Brno and about 18 km south of Smetana’s native town of Litomyssl, near the border between the Bohemian and Moravian highlands. Once a royal dowry town of Bohemian queens, it was founded in the 13th century; many of the buildings date from its 18th-century heyday. The citizens are proud of Martinu and honour him throughout the city.

The Municipal Museum has exhibited documents relating to Martinu since the 1930s and in 1984 a permanent exhibition was set up; an audio-visual centre was added in 1990. The Martinu collection is substantial, including many manuscripts (he was a prolific composer), editions, prints, letters, his own cartoon portraits, concert and theatre programmes, playbills, maquettes, reviews, recordings, one of his pianos and a death mask. In 1949 the local music school was named after him and in 1990 a larger-than-life statue by Milan Knoblocha was erected in the park just south of the town wall. But the most powerful monument is St James’s Church itself: not many composers’ birthplaces can be seen from every house in the town.
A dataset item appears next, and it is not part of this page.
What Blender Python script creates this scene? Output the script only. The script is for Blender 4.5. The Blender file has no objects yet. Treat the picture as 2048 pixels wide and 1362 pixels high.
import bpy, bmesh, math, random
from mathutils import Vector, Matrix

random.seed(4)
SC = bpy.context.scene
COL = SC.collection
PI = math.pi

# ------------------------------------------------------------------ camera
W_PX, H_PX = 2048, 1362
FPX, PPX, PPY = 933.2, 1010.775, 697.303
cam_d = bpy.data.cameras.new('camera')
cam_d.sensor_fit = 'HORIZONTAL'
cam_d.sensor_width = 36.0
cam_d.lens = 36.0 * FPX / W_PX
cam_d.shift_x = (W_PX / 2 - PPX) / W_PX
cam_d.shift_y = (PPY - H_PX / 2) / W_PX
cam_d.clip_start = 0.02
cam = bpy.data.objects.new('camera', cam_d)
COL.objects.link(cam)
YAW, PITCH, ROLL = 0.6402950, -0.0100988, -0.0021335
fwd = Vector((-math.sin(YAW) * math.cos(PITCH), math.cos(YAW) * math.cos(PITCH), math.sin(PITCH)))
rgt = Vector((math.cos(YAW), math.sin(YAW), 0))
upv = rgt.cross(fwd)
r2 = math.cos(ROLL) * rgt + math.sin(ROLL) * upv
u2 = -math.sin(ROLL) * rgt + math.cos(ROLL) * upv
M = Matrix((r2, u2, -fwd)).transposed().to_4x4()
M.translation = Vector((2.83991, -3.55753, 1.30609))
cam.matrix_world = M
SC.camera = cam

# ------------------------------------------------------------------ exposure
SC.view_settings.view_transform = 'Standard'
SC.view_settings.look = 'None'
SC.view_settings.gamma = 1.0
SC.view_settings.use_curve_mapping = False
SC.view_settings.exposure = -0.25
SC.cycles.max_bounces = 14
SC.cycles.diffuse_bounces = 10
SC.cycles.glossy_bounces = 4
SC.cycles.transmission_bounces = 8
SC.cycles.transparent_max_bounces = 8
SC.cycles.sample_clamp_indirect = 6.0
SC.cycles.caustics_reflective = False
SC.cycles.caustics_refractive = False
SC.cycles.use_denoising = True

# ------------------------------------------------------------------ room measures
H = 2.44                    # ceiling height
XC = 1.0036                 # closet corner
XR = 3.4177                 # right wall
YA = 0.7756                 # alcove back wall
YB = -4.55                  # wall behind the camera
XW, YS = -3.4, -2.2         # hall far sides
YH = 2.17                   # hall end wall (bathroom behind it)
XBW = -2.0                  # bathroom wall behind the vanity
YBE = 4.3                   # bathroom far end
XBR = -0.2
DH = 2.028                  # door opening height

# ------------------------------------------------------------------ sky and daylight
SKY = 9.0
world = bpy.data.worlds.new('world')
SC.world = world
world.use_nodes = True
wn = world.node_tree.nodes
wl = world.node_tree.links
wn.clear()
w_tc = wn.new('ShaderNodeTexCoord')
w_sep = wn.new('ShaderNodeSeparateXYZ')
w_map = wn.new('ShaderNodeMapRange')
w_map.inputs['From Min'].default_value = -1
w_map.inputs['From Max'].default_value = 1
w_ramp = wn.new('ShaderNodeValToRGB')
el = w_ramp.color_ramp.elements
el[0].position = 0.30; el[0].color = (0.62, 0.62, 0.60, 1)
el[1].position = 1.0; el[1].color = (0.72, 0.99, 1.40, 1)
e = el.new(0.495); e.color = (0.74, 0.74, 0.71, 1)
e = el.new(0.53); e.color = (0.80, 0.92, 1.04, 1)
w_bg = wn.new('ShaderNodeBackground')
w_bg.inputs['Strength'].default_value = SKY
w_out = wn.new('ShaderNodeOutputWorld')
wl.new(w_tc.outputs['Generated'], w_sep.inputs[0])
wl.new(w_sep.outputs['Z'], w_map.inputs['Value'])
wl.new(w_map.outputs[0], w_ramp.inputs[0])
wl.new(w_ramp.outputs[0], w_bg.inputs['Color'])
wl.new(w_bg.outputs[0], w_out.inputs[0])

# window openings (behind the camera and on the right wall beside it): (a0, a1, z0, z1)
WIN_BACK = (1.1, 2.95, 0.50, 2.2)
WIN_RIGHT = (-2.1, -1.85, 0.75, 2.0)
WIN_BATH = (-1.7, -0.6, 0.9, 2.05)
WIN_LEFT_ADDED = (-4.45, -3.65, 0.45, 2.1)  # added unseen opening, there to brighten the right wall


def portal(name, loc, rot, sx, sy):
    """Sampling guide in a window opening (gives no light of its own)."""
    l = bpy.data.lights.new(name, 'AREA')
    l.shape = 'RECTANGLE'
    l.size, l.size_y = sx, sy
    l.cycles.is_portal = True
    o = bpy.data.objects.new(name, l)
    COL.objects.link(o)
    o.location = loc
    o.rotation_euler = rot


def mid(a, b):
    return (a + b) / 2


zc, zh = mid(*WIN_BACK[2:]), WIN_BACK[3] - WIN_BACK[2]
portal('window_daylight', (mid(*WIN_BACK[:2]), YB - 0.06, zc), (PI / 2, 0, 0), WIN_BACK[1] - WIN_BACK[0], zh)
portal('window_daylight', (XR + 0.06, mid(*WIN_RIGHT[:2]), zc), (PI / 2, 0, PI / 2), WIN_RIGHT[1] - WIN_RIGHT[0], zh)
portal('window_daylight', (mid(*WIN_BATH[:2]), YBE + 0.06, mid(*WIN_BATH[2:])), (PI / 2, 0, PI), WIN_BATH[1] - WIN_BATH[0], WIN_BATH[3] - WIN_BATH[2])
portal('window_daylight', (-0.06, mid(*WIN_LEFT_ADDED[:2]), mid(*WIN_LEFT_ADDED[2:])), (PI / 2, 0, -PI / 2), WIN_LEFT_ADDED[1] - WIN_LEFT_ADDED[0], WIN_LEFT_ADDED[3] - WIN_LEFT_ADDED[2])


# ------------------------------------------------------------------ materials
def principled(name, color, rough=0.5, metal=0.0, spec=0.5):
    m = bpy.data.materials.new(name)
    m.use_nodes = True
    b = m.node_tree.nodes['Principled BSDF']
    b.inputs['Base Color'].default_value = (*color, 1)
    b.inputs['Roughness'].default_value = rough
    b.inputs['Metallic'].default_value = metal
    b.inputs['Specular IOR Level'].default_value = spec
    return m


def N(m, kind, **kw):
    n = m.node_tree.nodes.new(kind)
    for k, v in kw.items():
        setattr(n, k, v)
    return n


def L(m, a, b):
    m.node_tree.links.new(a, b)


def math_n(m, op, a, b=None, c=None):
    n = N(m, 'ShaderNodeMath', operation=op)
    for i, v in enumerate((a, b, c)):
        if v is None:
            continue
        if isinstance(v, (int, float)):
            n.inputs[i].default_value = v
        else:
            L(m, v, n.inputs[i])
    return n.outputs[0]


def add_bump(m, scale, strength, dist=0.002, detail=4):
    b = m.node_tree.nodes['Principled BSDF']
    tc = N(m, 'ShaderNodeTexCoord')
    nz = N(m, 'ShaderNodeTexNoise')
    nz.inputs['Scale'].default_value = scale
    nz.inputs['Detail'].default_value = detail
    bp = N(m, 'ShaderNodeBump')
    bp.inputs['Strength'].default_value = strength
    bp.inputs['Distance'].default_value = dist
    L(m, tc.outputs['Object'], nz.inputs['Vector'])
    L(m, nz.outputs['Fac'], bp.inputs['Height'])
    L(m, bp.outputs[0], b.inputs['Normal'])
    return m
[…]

As a boy Martinu had violin lessons from the local tailor. He left Policska only in 1906 to study at Prague Conservatory. During World War I he was back in the town, teaching the piano and violin at a little house at Masaryk 8, the local music school. After the war he joined the Czech Philharmonic Orchestra; from 1923 he was in Paris (returning in the summers to Policska, where he stayed in the garret of a house at Svepomoc 182), until 1940 when, blacklisted by the Nazis, he went to the USA, and later he lived in Italy and Switzerland. He was in effect exiled from his homeland from 1938. He died on 28 August 1959; in 1979 his remains were brought home and interred with those of his wife, Charlotte (d 1978), in St Michael’s churchyard, immediately west of St James’s, just beyond the city wall.